The null hypothesis is the starting assumption in hypothesis testing. It represents the default position that there is no effect or no difference. In this exercise, the null hypothesis is that the population mean of cigarettes smoked per day is 31. It is stated as \(H_0: \mu = 31\).

• Purpose: The null hypothesis serves as a baseline to test against the research claim.
• Interpretation: Rejecting the null hypothesis suggests that there is enough evidence to support the claim, whereas failing to reject it indicates insufficient evidence.

It is essential to clearly define the null hypothesis, as it frames the statistical test and decision-making process.

Alternative Hypothesis

The alternative hypothesis presents what the researcher believes to be true. It opposes the null hypothesis. In the context of this exercise, the researcher's claim is that smokers, on average, smoke fewer than 31 cigarettes a day. This is the alternative hypothesis, denoted as \(H_1: \mu < 31\).

• Directionality: Since the claim is about smoking less, it is a left-tailed test.
• Significance: Acceptance of the alternative hypothesis implies sufficient evidence supporting the claim.

Understanding the alternative hypothesis is crucial, as it guides the inquiry into whether there is enough evidence to support the researcher's assertion.

Critical Value

The critical value marks the boundary between the region where the null hypothesis is not rejected and the region where it is rejected. For this test, knowing that it's left-tailed and that the significance level \(\alpha = 0.05\), we use the t-distribution to find the critical value.

• The critical value is \(t_c = -1.833\) for 9 degrees of freedom.
• It provides a cutoff point: If the test statistic is more extreme, in this case less than -1.833, you reject the null hypothesis.

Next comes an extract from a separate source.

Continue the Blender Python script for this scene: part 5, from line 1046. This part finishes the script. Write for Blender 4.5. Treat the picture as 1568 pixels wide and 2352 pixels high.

The critical value plays a pivotal role in the decision-making process, as it delineates when the evidence is strong enough to reject the null hypothesis.

Test Statistic

The test statistic helps to decide whether to reject the null hypothesis. It is calculated using sample data in conjunction with the parameters described in the null hypothesis. For this exercise, the test statistic is derived using the formula for the t-test:\[t = \frac{\bar{x} - \mu}{\frac{s}{\sqrt{n}}}\]where \(\bar{x} = 28\) is the sample mean, \(\mu = 31\) is the population mean, \(s = 2.7\) is the sample standard deviation, and \(n = 10\) is the sample size. This calculates to \(t \approx -3.51\).

• Comparison: If \(t\) is less than \(t_c\), the null hypothesis is rejected.
• Meaning: Here, since \(t \approx -3.51\) is less than \(-1.833\), evidence suggests the average number smoked is less than 31.

The test statistic gives quantitative evidence concerning the likelihood of the null hypothesis, guiding the final decision.